Give the listing again exactly, omitting its images.

[begin Collected data]

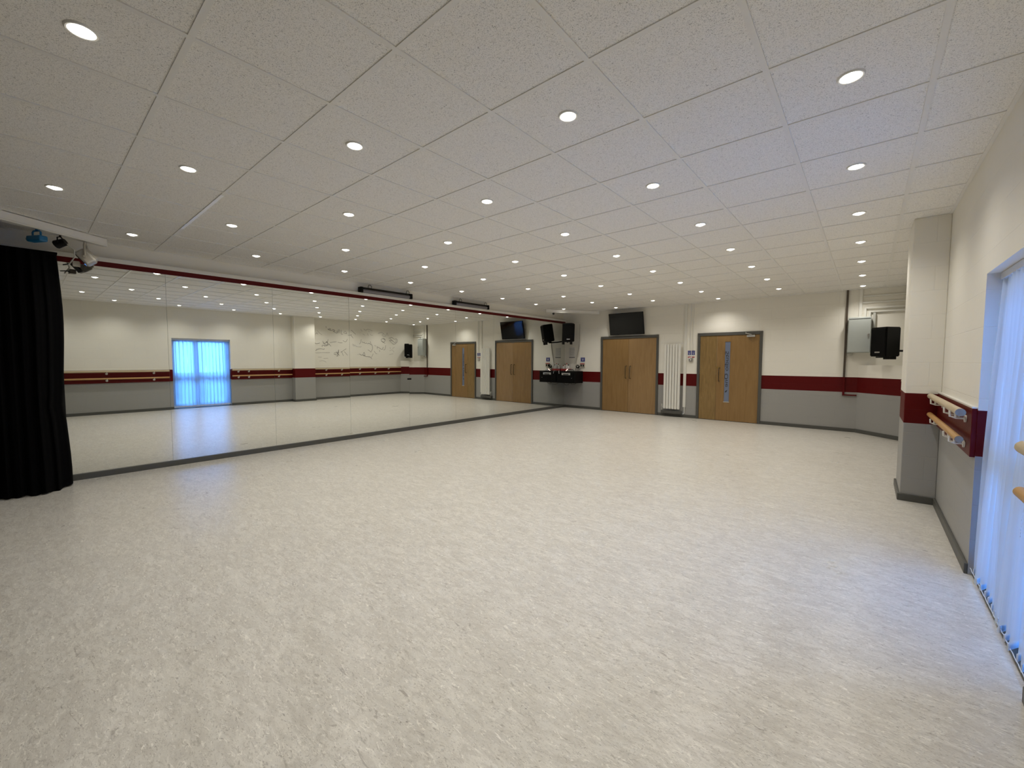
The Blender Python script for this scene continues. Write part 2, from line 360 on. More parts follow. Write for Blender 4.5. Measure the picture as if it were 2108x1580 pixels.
# ------------------------------------------------------------------ ceiling downlights
def make_lamp():
    t = thing('ceiling_downlight', 'x', 'downlight', (0, 0, CZ), 0, 'recessed downlights in the ceiling tiles')
    b = BM(); lathe(b, [(0.040, -0.001), (0.044, -0.007), (0.050, -0.008), (0.054, -0.004), (0.055, 0.0)]); obj('bezel', b, 'whiteg', t, smooth=True)
    b = BM(); lathe(b, [(0.0, -0.019), (0.014, -0.0175), (0.026, -0.013), (0.035, -0.006), (0.0405, -0.0015)]); obj('bulb', b, 'bulb', t, smooth=True)
    ld = bpy.data.lights.new('downlight_beam', 'SPOT'); ld.energy = LAMP_W; ld.color = LAMP_COL; ld.spot_size = math.radians(142); ld.spot_blend = 1.0
    ld.shadow_soft_size = 0.04
    lo = bpy.data.objects.new('downlight_beam', ld); COL.objects.link(lo); lo.parent = t; lo.location = (0, 0, -0.038)
    return t
lamp0 = make_lamp(); used = False
rown = {2.5: 'row nearest the window', 0.5: 'second row from the window', -1.5: 'third row from the window',
        -3.5: 'third row from the mirrors', -5.5: 'second row from the mirrors', -7.5: 'row nearest the mirrors'}
ordn = ['first', 'second', 'third', 'fourth', 'fifth', 'sixth', 'seventh', 'eighth', 'ninth', 'tenth']
for i, ph in ((2.5, 13.5), (0.5, 12.5), (-1.5, 13.5), (-3.5, 12.5), (-5.5, 13.5), (-7.5, 12.5)):
    j = ph; k = 0
    while TY0+TILE*j > -0.3:
        o = lamp0 if not used else copy_tree(lamp0); used = True
        o.location = (TX0+TILE*i + (0.02 if i == -7.5 else 0), TY0+TILE*j, CZ)
        o['label'] = 'lit downlight, %s from the door wall, %s' % (ordn[k], rown[i])
        j -= 2; k += 1

# ------------------------------------------------------------------ doors on the back wall
def door_frame(b, x0, x1, zt, w=0.055):
    box(b, x0, x0+w, YB-0.028, YB+0.02, 0, zt, bev=0.003); box(b, x1-w, x1, YB-0.028, YB+0.02, 0, zt, bev=0.003)
    box(b, x0+w, x1-w, YB-0.028, YB+0.02, zt-w-0.012, zt, bev=0.003)
def pull(b, x, z0, z1, y=YB-0.012):
    tube(b, [(x, y, z0), (x, y-0.045, z0+0.004), (x, y-0.055, z0+0.02), (x, y-0.055, z1-0.02), (x, y-0.045, z1-0.004), (x, y, z1)], 0.009, 10)
ZT = 2.012
# plain double door
b = BM(); door_frame(b, *D3, ZT); d1 = struct('door_1', b, 'frame')
xa, xm_, xb = D3[0]+0.055, -4.765, D3[1]-0.055
l1 = obj('door_leaf', bx(xa+0.003, xm_-0.002, YB-0.012, YB-0.001, 0.012, ZT-0.07), 'oak', d1)
l2 = obj('door_leaf', bx(xm_+0.002, xb-0.003, YB-0.012, YB-0.001, 0.012, ZT-0.07), 'oak3', d1); l2['label'] = 'slightly paler right-hand leaf'
b = BM(); pull(b, -4.825, 0.90, 1.225); obj('pull_handle', b, 'dsteel', l1, smooth=True)
b = BM(); pull(b, -4.705, 0.90, 1.225); obj('pull_handle', b, 'dsteel', l2, smooth=True)
b = BM(); box(b, xa, xb, YB-0.010, YB-0.0005, 0, 0.012); obj('threshold', b, 'shade', d1)
# studio door
b = BM(); door_frame(b, *D2, ZT-0.006); d2 = struct('door_2', b, 'frame')
xa, xm_, xb = D2[0]+0.058, -2.622, D2[1]-0.055
l1 = obj('door_leaf', bx(xa+0.003, xm_-0.002, YB-0.012, YB-0.001, 0.010, ZT-0.076), 'oak2', d2); l1['label'] = 'narrow leaf with darker figured grain'
gx0, gx1, gz0, gz1 = -2.458, -2.338, 0.43, 1.80
b = BM()
box(b, xm_+0.002, gx0, YB-0.012, YB-0.001, 0.010, ZT-0.076); box(b, gx1, xb-0.003, YB-0.012, YB-0.001, 0.010, ZT-0.076)
box(b, gx0, gx1, YB-0.012, YB-0.001, 0.010, gz0); box(b, gx0, gx1, YB-0.012, YB-0.001, gz1, ZT-0.076)
l2 = obj('door_leaf', b, 'oak', d2)
pane = obj('vision_panel', bx(gx0+0.006, gx1-0.006, YB-0.007, YB-0.002, gz0+0.01, gz1-0.01), 'glassd', l2); pane['label'] = 'narrow frosted pane with blue light painted into its colour'  # blue light on the glass is painted into the base colour
b = BM(); box(b, gx0, gx0+0.007, YB-0.015, YB-0.002, gz0, gz1); box(b, gx1-0.007, gx1, YB-0.015, YB-0.002, gz0, gz1)
box(b, gx0, gx1, YB-0.015, YB-0.002, gz1-0.008, gz1); obj('glazing_bead', b, 'oak', l2)
obj('glazing_bead', bx(gx0-0.004, gx1, YB-0.018, YB-0.002, gz0-0.006, gz0+0.012), 'creml', l2)
b = BM(); pull(b, -2.560, 0.90, 1.205); obj('pull_handle', b, 'dsteel', l2, smooth=True)
b = BM(); box(b, -2.625, -2.585, YB-0.016, YB-0.010, 1.19, 1.23); box(b, -2.575, -2.545, YB-0.016, YB-0.010, 1.195, 1.225); obj('lock_plate', b, 'amber', l2)
b = BM(); box(b, -2.02, -1.86, YB-0.055, YB-0.012, 1.885, 1.925, bev=0.004); obj('door_closer', b, 'chrome', l2)
b = BM(); tube(b, [(-1.93, YB-0.05, 1.935), (-2.03, YB-0.11, 1.96), (-2.04, YB-0.03, 1.985)], 0.009, 8); obj('closer_arm', b, 'chrome', l2)
# lettering on the far face of the pane, so it reads mirrored from the room
def text_mesh(txt, size):
    cu = bpy.data.curves.new('lettering', 'FONT'); cu.body = txt; cu.size = size; cu.extrude = 0.0006; cu.align_x = 'LEFT'
    o = bpy.data.objects.new('lettering', cu); COL.objects.link(o)
    dg = bpy.context.evaluated_depsgraph_get(); me = bpy.data.meshes.new_from_object(o.evaluated_get(dg)); bpy.data.objects.remove(o)
    return me
me = text_mesh('Studio One', 0.125)
xs_ = [v.co.x for v in me.vertices]; wtx = max(xs_)-min(xs_); sc = 0.80/wtx; mx0 = min(xs_)
for v in me.vertices:
    lx, ly = (v.co.x-mx0)*sc, v.co.y*0.85
    v.co = ((gx1-0.028) - ly - 0.012, YB-0.0085+v.co.z, 1.575-lx)
me.materials.append(M['ink']); me.flip_normals()
o = bpy.data.objects.new('lettering', me); COL.objects.link(o); o.parent = pane; o['label'] = 'dark mirrored lettering reading Studio One downwards'
b = BM(); prismpts = [(-0.004, -0.012), (0.024, 0.006), (0.046, 0.050), (0.016, 0.040), (-0.004, 0.018)]
va = [b.verts.new((gx0+0.032+x, YB-0.0085, 0.655+z)) for x, z in prismpts]; vb = [b.verts.new((gx0+0.032+x, YB-0.0072, 0.655+z)) for x, z in prismpts]
b.faces.new(va); b.faces.new(vb[::-1])
for k in range(5): b.faces.new((va[k], va[(k+1) % 5], vb[(k+1) % 5], vb[k]))
obj('leaf_emblem', b, 'ink', pane)
b = BM(); box(b, xa, xb, YB-0.010, YB-0.0005, 0, 0.010); obj('threshold', b, 'shade', d2)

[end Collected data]

**In response:**
The Blender Python script for this scene continues. Write part 2, from line 360 on. More parts follow. Write for Blender 4.5. Measure the picture as if it were 2108x1580 pixels.
# ------------------------------------------------------------------ ceiling downlights
def make_lamp():
    t = thing('ceiling_downlight', 'x', 'downlight', (0, 0, CZ), 0, 'recessed downlights in the ceiling tiles')
    b = BM(); lathe(b, [(0.040, -0.001), (0.044, -0.007), (0.050, -0.008), (0.054, -0.004), (0.055, 0.0)]); obj('bezel', b, 'whiteg', t, smooth=True)
    b = BM(); lathe(b, [(0.0, -0.019), (0.014, -0.0175), (0.026, -0.013), (0.035, -0.006), (0.0405, -0.0015)]); obj('bulb', b, 'bulb', t, smooth=True)
    ld = bpy.data.lights.new('downlight_beam', 'SPOT'); ld.energy = LAMP_W; ld.color = LAMP_COL; ld.spot_size = math.radians(142); ld.spot_blend = 1.0
    ld.shadow_soft_size = 0.04
    lo = bpy.data.objects.new('downlight_beam', ld); COL.objects.link(lo); lo.parent = t; lo.location = (0, 0, -0.038)
    return t
lamp0 = make_lamp(); used = False
rown = {2.5: 'row nearest the window', 0.5: 'second row from the window', -1.5: 'third row from the window',
        -3.5: 'third row from the mirrors', -5.5: 'second row from the mirrors', -7.5: 'row nearest the mirrors'}
ordn = ['first', 'second', 'third', 'fourth', 'fifth', 'sixth', 'seventh', 'eighth', 'ninth', 'tenth']
for i, ph in ((2.5, 13.5), (0.5, 12.5), (-1.5, 13.5), (-3.5, 12.5), (-5.5, 13.5), (-7.5, 12.5)):
    j = ph; k = 0
    while TY0+TILE*j > -0.3:
        o = lamp0 if not used else copy_tree(lamp0); used = True
        o.location = (TX0+TILE*i + (0.02 if i == -7.5 else 0), TY0+TILE*j, CZ)
        o['label'] = 'lit downlight, %s from the door wall, %s' % (ordn[k], rown[i])
        j -= 2; k += 1

# ------------------------------------------------------------------ doors on the back wall
def door_frame(b, x0, x1, zt, w=0.055):
    box(b, x0, x0+w, YB-0.028, YB+0.02, 0, zt, bev=0.003); box(b, x1-w, x1, YB-0.028, YB+0.02, 0, zt, bev=0.003)
    box(b, x0+w, x1-w, YB-0.028, YB+0.02, zt-w-0.012, zt, bev=0.003)
def pull(b, x, z0, z1, y=YB-0.012):
    tube(b, [(x, y, z0), (x, y-0.045, z0+0.004), (x, y-0.055, z0+0.02), (x, y-0.055, z1-0.02), (x, y-0.045, z1-0.004), (x, y, z1)], 0.009, 10)
ZT = 2.012
# plain double door
b = BM(); door_frame(b, *D3, ZT); d1 = struct('door_1', b, 'frame')
xa, xm_, xb = D3[0]+0.055, -4.765, D3[1]-0.055
l1 = obj('door_leaf', bx(xa+0.003, xm_-0.002, YB-0.012, YB-0.001, 0.012, ZT-0.07), 'oak', d1)
l2 = obj('door_leaf', bx(xm_+0.002, xb-0.003, YB-0.012, YB-0.001, 0.012, ZT-0.07), 'oak3', d1); l2['label'] = 'slightly paler right-hand leaf'
b = BM(); pull(b, -4.825, 0.90, 1.225); obj('pull_handle', b, 'dsteel', l1, smooth=True)
b = BM(); pull(b, -4.705, 0.90, 1.225); obj('pull_handle', b, 'dsteel', l2, smooth=True)
b = BM(); box(b, xa, xb, YB-0.010, YB-0.0005, 0, 0.012); obj('threshold', b, 'shade', d1)
# studio door
b = BM(); door_frame(b, *D2, ZT-0.006); d2 = struct('door_2', b, 'frame')
xa, xm_, xb = D2[0]+0.058, -2.622, D2[1]-0.055
l1 = obj('door_leaf', bx(xa+0.003, xm_-0.002, YB-0.012, YB-0.001, 0.010, ZT-0.076), 'oak2', d2); l1['label'] = 'narrow leaf with darker figured grain'
gx0, gx1, gz0, gz1 = -2.458, -2.338, 0.43, 1.80
b = BM()
box(b, xm_+0.002, gx0, YB-0.012, YB-0.001, 0.010, ZT-0.076); box(b, gx1, xb-0.003, YB-0.012, YB-0.001, 0.010, ZT-0.076)
box(b, gx0, gx1, YB-0.012, YB-0.001, 0.010, gz0); box(b, gx0, gx1, YB-0.012, YB-0.001, gz1, ZT-0.076)
l2 = obj('door_leaf', b, 'oak', d2)
pane = obj('vision_panel', bx(gx0+0.006, gx1-0.006, YB-0.007, YB-0.002, gz0+0.01, gz1-0.01), 'glassd', l2); pane['label'] = 'narrow frosted pane with blue light painted into its colour'  # blue light on the glass is painted into the base colour
b = BM(); box(b, gx0, gx0+0.007, YB-0.015, YB-0.002, gz0, gz1); box(b, gx1-0.007, gx1, YB-0.015, YB-0.002, gz0, gz1)
box(b, gx0, gx1, YB-0.015, YB-0.002, gz1-0.008, gz1); obj('glazing_bead', b, 'oak', l2)
obj('glazing_bead', bx(gx0-0.004, gx1, YB-0.018, YB-0.002, gz0-0.006, gz0+0.012), 'creml', l2)
b = BM(); pull(b, -2.560, 0.90, 1.205); obj('pull_handle', b, 'dsteel', l2, smooth=True)
b = BM(); box(b, -2.625, -2.585, YB-0.016, YB-0.010, 1.19, 1.23); box(b, -2.575, -2.545, YB-0.016, YB-0.010, 1.195, 1.225); obj('lock_plate', b, 'amber', l2)
b = BM(); box(b, -2.02, -1.86, YB-0.055, YB-0.012, 1.885, 1.925, bev=0.004); obj('door_closer', b, 'chrome', l2)
b = BM(); tube(b, [(-1.93, YB-0.05, 1.935), (-2.03, YB-0.11, 1.96), (-2.04, YB-0.03, 1.985)], 0.009, 8); obj('closer_arm', b, 'chrome', l2)
# lettering on the far face of the pane, so it reads mirrored from the room
def text_mesh(txt, size):
    cu = bpy.data.curves.new('lettering', 'FONT'); cu.body = txt; cu.size = size; cu.extrude = 0.0006; cu.align_x = 'LEFT'
    o = bpy.data.objects.new('lettering', cu); COL.objects.link(o)
    dg = bpy.context.evaluated_depsgraph_get(); me = bpy.data.meshes.new_from_object(o.evaluated_get(dg)); bpy.data.objects.remove(o)
    return me
me = text_mesh('Studio One', 0.125)
xs_ = [v.co.x for v in me.vertices]; wtx = max(xs_)-min(xs_); sc = 0.80/wtx; mx0 = min(xs_)
for v in me.vertices:
    lx, ly = (v.co.x-mx0)*sc, v.co.y*0.85
    v.co = ((gx1-0.028) - ly - 0.012, YB-0.0085+v.co.z, 1.575-lx)
me.materials.append(M['ink']); me.flip_normals()
o = bpy.data.objects.new('lettering', me); COL.objects.link(o); o.parent = pane; o['label'] = 'dark mirrored lettering reading Studio One downwards'
b = BM(); prismpts = [(-0.004, -0.012), (0.024, 0.006), (0.046, 0.050), (0.016, 0.040), (-0.004, 0.018)]
va = [b.verts.new((gx0+0.032+x, YB-0.0085, 0.655+z)) for x, z in prismpts]; vb = [b.verts.new((gx0+0.032+x, YB-0.0072, 0.655+z)) for x, z in prismpts]
b.faces.new(va); b.faces.new(vb[::-1])
for k in range(5): b.faces.new((va[k], va[(k+1) % 5], vb[(k+1) % 5], vb[k]))
obj('leaf_emblem', b, 'ink', pane)
b = BM(); box(b, xa, xb, YB-0.010, YB-0.0005, 0, 0.010); obj('threshold', b, 'shade', d2)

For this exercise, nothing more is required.